Tehdidin sadece sınırlar ile kalmadığı da ülke içinde yürütülen DAEŞ ve PKK operasyonlarından anlaşılmaktadır. Artan tehdit algısı, Türkiye’yi kendi içindeki operasyonları daha da hızlandırmaya itmektedir. Zira Türkiye PKK ve DAEŞ üzerinden etnik-mezhepsel temelli bir iç savaşın içerisine eş zamanlı çekilmek istenilmektedir.
Artık şu husus netlik kazanmıştır: Hedef, BOP kapsamında kurulması hedeflenen iki devletin inşasının önündeki en büyük engellerden biri olarak kabul edilen Türkiye’nin direncinin kırılması, bunların Türkiye’ye kabul ettirilmesi, hatta daha da ötesi hamilik rolünü üstlenmesi ve Türkiye’nin Batı ekseninde her ne pahasına olursa olsun tutulmasıdır.
PKK/PYD-YPG ve DAEŞ’in Türkiye Misyonu…
Her iki terör örgütü burada Türkiye’ye karşı yukarıda zikredilen üç görevde işbirliğine başlamış görünmektedir: “Türkiye’yi cezalandırma”, “Türkiye’ye yönelik olası bir müdahalenin meşruiyet zeminini oluşturma” ve “’BOP Kürdistanı’ için alan açma, toprak kazandırma.”
Görünen o ki, Türkiye’nin önüne yeni bir tezgâh açılmış. Buna göre bölgede yeni devlet oluşumları ve onların çağrıları üzerinden tekrar Türkiye’nin işgalci bir güç olarak gösterilmesi hedeflenirken, diğer taraftan burada yürüteceği mücadele de sivillere yönelikmiş gibi gösterilmek suretiyle her hâlükârda Türkiye’ye yönelik bir uluslararası müdahalenin önü açılmak isteniliyor.
Fakat unuttukları bir şey var. Düne kadar Türkiye Irak ve Suriye’de işgalci bir güç olarak gösterilmek istenilirken, Rusya ve İran ile geliştirilen ilişkiler ve buna Irak ve Suriye’nin de doğrudan/dolaylı bir şekilde dahil edilmesiyle bu oyun bozulmuş durumda.
Acil Müdahale Şart olmuştur!
Lafı uzatmaya çok gerek yok. Oyun bellidir. Irak ve Suriye merkezli savaşın cephesi Türkiye ve İran ile genişletilmeye çalışılmakta ve burada 25 Eylül referandumu önemli bir dönüm noktasını oluşturmaktadır.
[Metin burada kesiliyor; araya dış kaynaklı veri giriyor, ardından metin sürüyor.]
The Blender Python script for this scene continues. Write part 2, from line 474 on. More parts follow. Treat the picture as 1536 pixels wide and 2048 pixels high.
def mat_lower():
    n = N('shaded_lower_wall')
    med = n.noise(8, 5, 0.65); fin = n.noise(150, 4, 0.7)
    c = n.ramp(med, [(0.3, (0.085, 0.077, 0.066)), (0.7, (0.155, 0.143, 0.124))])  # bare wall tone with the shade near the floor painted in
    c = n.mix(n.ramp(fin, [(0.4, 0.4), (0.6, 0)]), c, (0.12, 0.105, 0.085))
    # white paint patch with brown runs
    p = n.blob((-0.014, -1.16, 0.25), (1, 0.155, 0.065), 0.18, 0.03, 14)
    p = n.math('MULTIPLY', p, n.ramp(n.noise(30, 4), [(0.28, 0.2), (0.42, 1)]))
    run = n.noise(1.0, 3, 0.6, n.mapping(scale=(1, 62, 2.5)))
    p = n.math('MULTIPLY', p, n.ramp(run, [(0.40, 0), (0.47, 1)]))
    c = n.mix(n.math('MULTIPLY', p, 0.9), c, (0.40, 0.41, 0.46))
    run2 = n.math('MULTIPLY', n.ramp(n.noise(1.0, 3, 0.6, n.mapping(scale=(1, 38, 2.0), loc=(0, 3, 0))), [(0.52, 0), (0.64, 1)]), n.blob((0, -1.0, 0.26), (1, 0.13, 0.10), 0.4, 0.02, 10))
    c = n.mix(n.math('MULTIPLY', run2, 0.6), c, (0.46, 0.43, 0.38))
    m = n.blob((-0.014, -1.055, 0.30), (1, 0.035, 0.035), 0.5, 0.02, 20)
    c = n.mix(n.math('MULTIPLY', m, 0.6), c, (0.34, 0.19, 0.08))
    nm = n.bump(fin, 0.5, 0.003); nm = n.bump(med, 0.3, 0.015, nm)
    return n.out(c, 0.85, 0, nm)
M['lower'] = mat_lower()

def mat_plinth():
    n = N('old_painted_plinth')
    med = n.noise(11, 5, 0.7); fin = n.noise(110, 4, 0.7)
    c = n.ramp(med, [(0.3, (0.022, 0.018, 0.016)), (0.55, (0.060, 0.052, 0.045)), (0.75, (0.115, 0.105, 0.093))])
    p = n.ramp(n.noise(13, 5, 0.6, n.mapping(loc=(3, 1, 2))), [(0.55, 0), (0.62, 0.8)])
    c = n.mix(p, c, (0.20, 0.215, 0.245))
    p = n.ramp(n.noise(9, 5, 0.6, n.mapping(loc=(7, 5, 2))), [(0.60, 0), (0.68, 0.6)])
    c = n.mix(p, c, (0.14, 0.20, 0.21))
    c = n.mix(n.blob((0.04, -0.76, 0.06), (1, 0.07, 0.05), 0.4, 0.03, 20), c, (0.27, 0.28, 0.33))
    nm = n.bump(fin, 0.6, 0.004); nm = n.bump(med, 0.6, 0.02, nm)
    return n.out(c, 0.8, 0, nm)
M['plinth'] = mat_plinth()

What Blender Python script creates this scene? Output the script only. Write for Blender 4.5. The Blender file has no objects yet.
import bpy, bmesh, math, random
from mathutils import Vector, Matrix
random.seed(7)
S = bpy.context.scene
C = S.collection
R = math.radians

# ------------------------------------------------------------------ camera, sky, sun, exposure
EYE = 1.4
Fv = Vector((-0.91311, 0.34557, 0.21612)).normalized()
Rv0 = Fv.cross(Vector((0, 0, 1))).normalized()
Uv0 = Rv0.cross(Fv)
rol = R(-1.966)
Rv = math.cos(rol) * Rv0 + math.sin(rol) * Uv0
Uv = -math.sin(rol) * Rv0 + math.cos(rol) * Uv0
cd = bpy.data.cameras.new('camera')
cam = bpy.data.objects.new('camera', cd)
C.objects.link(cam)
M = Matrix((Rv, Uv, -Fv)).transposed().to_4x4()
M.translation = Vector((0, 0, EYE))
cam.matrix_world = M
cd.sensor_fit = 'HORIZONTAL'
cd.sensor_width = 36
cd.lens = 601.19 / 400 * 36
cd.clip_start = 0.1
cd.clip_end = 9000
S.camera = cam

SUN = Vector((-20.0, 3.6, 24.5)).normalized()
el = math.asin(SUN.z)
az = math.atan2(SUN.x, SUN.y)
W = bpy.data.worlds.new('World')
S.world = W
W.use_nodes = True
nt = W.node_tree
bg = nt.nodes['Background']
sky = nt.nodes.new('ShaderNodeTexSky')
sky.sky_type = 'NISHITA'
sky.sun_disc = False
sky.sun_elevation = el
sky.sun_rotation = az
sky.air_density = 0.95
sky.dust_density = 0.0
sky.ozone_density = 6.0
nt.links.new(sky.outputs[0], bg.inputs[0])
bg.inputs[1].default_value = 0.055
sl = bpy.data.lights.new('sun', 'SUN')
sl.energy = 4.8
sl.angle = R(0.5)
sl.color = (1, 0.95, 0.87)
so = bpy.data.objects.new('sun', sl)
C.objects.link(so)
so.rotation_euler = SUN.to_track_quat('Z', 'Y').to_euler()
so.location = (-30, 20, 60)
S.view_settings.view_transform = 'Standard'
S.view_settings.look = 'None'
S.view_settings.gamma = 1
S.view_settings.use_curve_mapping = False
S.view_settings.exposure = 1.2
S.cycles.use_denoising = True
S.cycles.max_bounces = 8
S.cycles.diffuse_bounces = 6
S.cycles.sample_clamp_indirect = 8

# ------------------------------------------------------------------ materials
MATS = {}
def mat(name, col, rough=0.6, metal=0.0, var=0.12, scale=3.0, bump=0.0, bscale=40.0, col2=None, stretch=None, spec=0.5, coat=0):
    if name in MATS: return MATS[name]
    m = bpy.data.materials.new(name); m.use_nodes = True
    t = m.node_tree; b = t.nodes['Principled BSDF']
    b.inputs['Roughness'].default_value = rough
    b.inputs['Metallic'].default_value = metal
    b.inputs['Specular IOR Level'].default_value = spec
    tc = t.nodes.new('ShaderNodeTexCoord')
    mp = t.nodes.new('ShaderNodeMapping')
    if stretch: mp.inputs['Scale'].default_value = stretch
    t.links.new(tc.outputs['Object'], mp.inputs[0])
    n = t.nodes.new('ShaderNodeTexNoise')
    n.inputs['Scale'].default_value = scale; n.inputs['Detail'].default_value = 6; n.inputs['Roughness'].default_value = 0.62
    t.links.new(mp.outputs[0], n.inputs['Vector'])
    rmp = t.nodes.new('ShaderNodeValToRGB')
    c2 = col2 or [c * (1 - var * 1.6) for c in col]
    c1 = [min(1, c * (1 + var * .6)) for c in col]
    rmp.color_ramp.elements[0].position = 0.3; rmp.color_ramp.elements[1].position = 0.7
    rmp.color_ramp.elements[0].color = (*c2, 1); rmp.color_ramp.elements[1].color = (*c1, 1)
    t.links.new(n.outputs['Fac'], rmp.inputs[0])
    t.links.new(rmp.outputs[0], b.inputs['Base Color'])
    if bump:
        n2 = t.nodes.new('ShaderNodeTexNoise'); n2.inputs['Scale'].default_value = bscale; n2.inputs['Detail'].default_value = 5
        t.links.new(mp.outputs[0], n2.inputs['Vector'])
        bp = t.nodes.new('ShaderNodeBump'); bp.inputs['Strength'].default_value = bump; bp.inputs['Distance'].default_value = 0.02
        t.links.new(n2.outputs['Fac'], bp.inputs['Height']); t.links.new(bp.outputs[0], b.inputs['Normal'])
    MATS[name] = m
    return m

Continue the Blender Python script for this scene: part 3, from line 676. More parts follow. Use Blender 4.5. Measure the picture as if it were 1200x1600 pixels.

Eğer Barzani ve arkasındaki güçler geri adım atmaz ise, Büyük Oyun’da ve BOP’ta dananın kuyruğu kopacak gibi görünmektedir.
Dolayısıyla Türkiye-İran-Rusya üçlüsü liderliğinde BOP karşıtı bölgesel ittifak bu yeni oluşuma karşı net bir tavır almak zorundadır. Bu kapsamda PKK ve türevlerinin de birer terör örgütü olduğu ve DAEŞ ile örtülü bir “terör ittifakı” içerisinde BOP’a hizmet ettiklerinin deklare edilmesi ve buna yönelik olarak yeni bir mücadele konseptinin çok hızlı bir şekilde uygulamaya konulması gerekmektedir. Bu arada, bölgedeki savaşın sadece Ortadoğu ile sınırlı kalmayacağı ve yine bu savaşın sadece Türkler, Araplar ve Farslar arasında olmayacağı da açıkça belirtilmelidir.